House and Senate Democratic leaders predicted Wednesday that they could take back majorities in both chambers in 2018, after seeing the positive election results for their party on Tuesday night.

Senate Minority Leader Chuck Schumer, D-N.Y., said Tuesday’s big victories in the New Jersey and Virginia governor's races mirror those in 2005, when Democrats made gains before the midterm elections of former President George W. Bush’s second term.

“You could smell a wave coming,” recalled Schumer, who then headed the Senate Democrats’ fundraising arm. “The results from last night smell the same way. Our Republican friends better look out.”

Senate Democrats are just three seats from retaking the majority, but the climb is much steeper in the House, where Democrats would have to win 24 seats.

Still, House Minority Leader Nancy Pelosi, D-Calif., said “the door is certainly open for us” to win back the House. She said Republicans are also coping with retirements while Democrats would “get the fresh recruits.”

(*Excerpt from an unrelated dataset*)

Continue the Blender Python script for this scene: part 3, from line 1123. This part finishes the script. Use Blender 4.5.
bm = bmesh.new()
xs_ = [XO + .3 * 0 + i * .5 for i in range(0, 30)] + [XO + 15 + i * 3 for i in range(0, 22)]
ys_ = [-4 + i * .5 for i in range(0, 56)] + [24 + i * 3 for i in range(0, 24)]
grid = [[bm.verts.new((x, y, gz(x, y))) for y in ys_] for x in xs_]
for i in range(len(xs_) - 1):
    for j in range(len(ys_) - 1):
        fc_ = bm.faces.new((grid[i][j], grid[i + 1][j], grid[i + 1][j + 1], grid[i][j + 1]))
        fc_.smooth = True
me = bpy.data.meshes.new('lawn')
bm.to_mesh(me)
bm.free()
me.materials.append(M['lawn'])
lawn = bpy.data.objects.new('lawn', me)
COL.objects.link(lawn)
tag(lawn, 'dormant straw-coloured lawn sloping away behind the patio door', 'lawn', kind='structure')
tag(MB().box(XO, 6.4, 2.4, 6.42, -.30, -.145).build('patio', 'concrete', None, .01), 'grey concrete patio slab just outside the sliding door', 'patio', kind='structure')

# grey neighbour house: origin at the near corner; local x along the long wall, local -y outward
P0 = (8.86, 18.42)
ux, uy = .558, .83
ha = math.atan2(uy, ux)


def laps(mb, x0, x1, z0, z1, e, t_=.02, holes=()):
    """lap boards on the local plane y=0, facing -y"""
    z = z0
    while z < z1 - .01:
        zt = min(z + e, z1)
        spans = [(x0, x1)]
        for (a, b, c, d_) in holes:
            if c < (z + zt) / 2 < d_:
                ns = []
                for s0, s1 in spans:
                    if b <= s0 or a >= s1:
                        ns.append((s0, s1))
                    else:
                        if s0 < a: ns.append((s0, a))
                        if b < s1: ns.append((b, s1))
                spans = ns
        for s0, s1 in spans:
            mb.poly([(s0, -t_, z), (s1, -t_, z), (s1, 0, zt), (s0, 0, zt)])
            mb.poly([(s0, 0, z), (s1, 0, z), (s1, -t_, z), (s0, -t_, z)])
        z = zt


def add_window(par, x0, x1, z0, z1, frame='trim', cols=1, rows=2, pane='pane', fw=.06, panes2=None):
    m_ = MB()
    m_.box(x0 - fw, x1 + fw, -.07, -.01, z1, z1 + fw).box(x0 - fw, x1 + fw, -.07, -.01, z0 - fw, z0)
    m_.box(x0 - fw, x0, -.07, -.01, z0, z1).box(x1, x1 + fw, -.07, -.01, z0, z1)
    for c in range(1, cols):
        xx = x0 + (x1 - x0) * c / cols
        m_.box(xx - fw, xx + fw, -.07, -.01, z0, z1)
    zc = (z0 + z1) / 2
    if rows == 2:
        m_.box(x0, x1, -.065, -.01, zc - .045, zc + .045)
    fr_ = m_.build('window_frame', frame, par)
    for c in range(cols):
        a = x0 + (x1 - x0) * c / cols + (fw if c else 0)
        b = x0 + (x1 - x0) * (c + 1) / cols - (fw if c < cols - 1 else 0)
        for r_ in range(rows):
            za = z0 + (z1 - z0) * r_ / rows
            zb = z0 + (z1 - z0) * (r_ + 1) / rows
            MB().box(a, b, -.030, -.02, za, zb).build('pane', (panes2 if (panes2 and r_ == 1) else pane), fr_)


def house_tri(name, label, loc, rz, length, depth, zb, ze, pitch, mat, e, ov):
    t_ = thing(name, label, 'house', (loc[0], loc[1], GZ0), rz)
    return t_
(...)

Schumer said Tuesday’s results show “a rejection of both the president and his policies, which his Republican colleagues in the House and Senate are blindly following.”

Democrats held the news conference to announce a tax proposal to counter the House and Senate plans to slash corporate tax rates. They are offering a proposal that would reverse corporate tax cuts if they do not result in new jobs and wage growth for workers.

Schumer warned that Tuesday’s election results should be a “giant stop sign” for the Republican tax plan, which he said hurts the suburbs by eliminating the state and local tax deduction.

“We are saying to our Republican colleagues, if you continue to try to eliminate the state and local tax deduction, you are going to kill suburban legislatures, who are already in trouble because the suburbs don’t seem to like Donald Trump.”

In Virginia’s election, Democrats eroded a significant GOP majority in the state legislature The balance of power now hinges on several race recounts.